Some smart guns contain sensors that scan the owner's biometric information, or recognize a grip. Some recognize fingerprints.
Others, like the German-made Armatix iP1, won't work unless the shooter is wearing a special wristwatch transmitter.
In other words, smart gun technology might prevent the hundreds of children who stumble upon guns in their homes every year from shooting themselves or someone else, as they do now.
Or perhaps some teen intent on stealing his mother's guns to slaughter schoolchildren might find that they won't operate in anyone else's hands.
And if law enforcement agents could indeed disable smart guns remotely, well, good for them. Presumably they'd have a good reason, but of course that involves trusting law enforcement, which I'm inclined to do once the shooting starts.
Free to own
I suppose if I were ever to keep a gun in my home, I'd choose a smart gun.
In fact, I'm exactly the sort of customer Andy Raymond had in mind when he decided two years ago to become the first gun shop in America to import the Armatix pistol.
Raymond operates Engage Armament, not far from where I live in Maryland's notoriously liberal Montgomery County.
Unlike Virginia, just across the Potomac River, where you can load up on Glocks and Bushmasters and parade around in public with them, no permit required, Maryland's approach is more, um, Canadian.

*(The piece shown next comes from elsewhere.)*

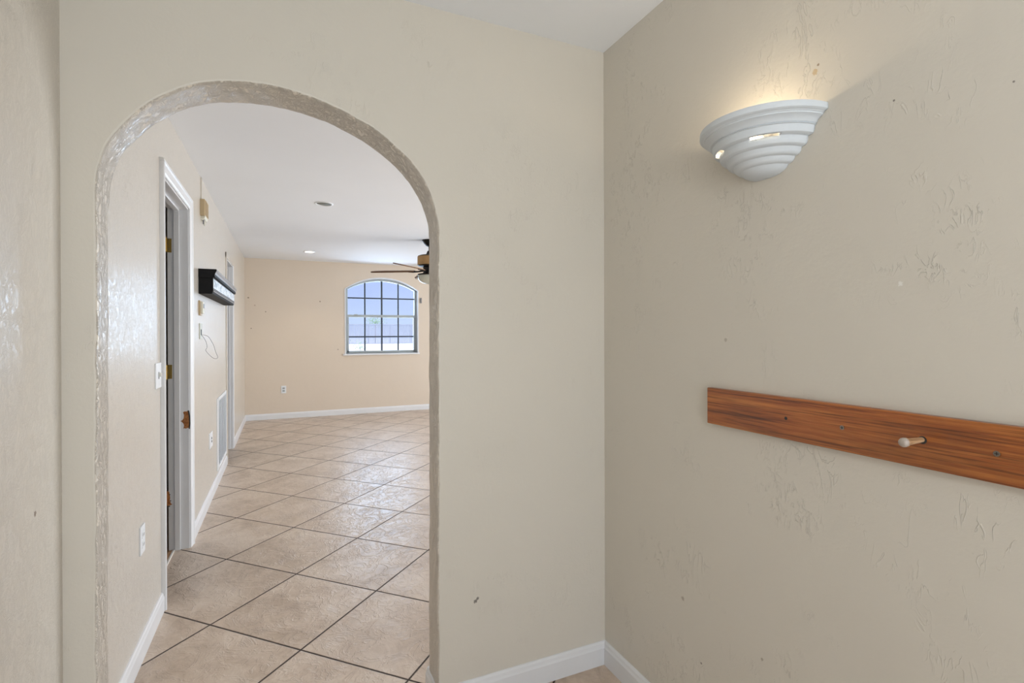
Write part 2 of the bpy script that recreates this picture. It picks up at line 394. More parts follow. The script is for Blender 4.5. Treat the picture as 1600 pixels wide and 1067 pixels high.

Maryland requires new handgun buyers to take a weapons course and be fingerprinted, and imposes a waiting period. As Raymond says, "the state has just about put gun shops out of business" here.
So any new gun, to Raymond, is a good gun. Anything that can persuade cautious people to learn how to shoot is a good, American thing.

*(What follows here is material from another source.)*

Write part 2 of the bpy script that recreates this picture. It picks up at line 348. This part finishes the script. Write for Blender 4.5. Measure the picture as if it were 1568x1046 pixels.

"I am pro-gun," he told me at his shop this week, slapping together and dismantling weapons on the counter as he spoke. "I believe in the freedom to own a gun. Any gun. To me, you don't have freedom unless you have freedom of choice. It's like speech, or religion."
'Irony not lost on me'
The more militant wing of the gun-rights movement, though, has a different view. And when word got out that Raymond was going to offer the Armatix for sale, Engage Armament's phone began to ring.
There were threats. Raymond, a massive, heavily muscled man, took some of the more menacing ones as death threats.

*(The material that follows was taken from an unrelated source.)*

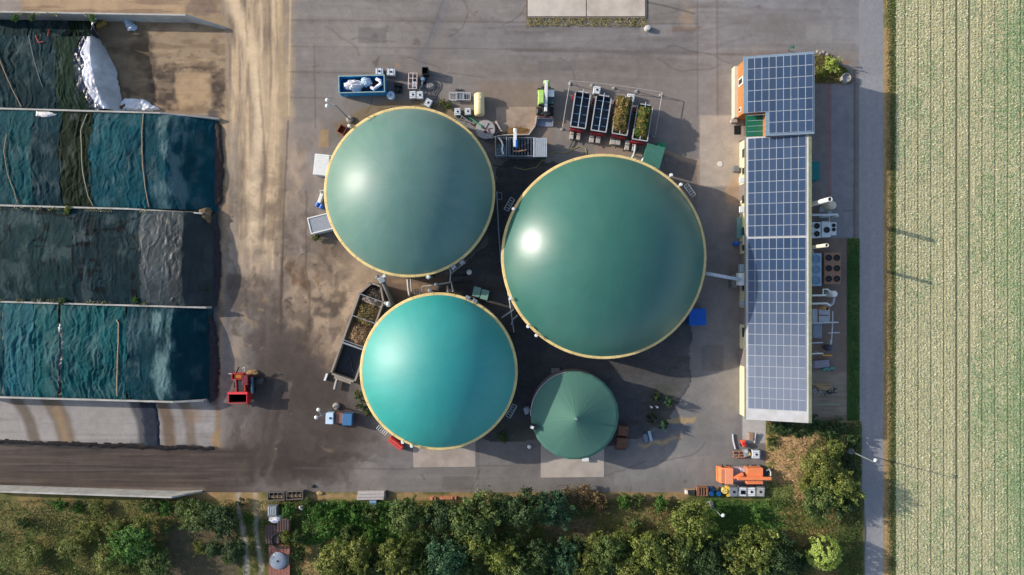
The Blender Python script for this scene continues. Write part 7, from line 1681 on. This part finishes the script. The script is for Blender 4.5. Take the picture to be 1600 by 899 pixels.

He quickly capitulated, and repudiated his plan to sell the Armatix.
He began sleeping in his store, frightened by an anonymous threat to burn it down.
In an attempt to appease his antagonists, he posted a video on his Facebook page justifying his decision, then apologizing, then suggesting in a fit of temper that the death threats should be leveled at anti-gun politicians, not him. The video has since been taken down.
Another merchant, the Oak Tree Gun Club in California, hastily renounced the Armatix a few weeks ago as well after a similarly ferocious reaction.
I asked Raymond how weird is it that gun rights activists across this country are mobilizing against the sale of a gun, probably for the first time in history.
"That irony is not lost on me," he replied.
Raymond says the Armatix has technical issues: "It's not there yet. You can hot-wire it easy."
But he also says the arrival of a truly efficient smart gun is just a matter of time; there is demand, and the market will respond.
Even liberal politicians like the concept (then president Bill Clinton was among the first to advocate it over a decade ago), and so do some gun control advocates.
New Jersey has already passed a law that would essentially require all new guns to be smart-equipped within three years of the first smart gun sale.
The National Rifle Association, which is deeply suspicious of smart guns, opposes any such law, and its more radical allies are determined to keep the weapons out of America, period.
As the Shotgun News website put it: "Until the last anti-gunner gives up and goes to work on transgender rights … any retailers foolish enough to stock one should plan for bankruptcy."
Note the clever comparison of gun control to emasculation.
Note, too, how we might be talking about something much worse than bankruptcy. Just ask the rather chastened Andy Raymond.
It seems the gun lobby's howling fanatics aren't as interested in freedom as they pretend. Or at least other people's freedom to choose a safer gun.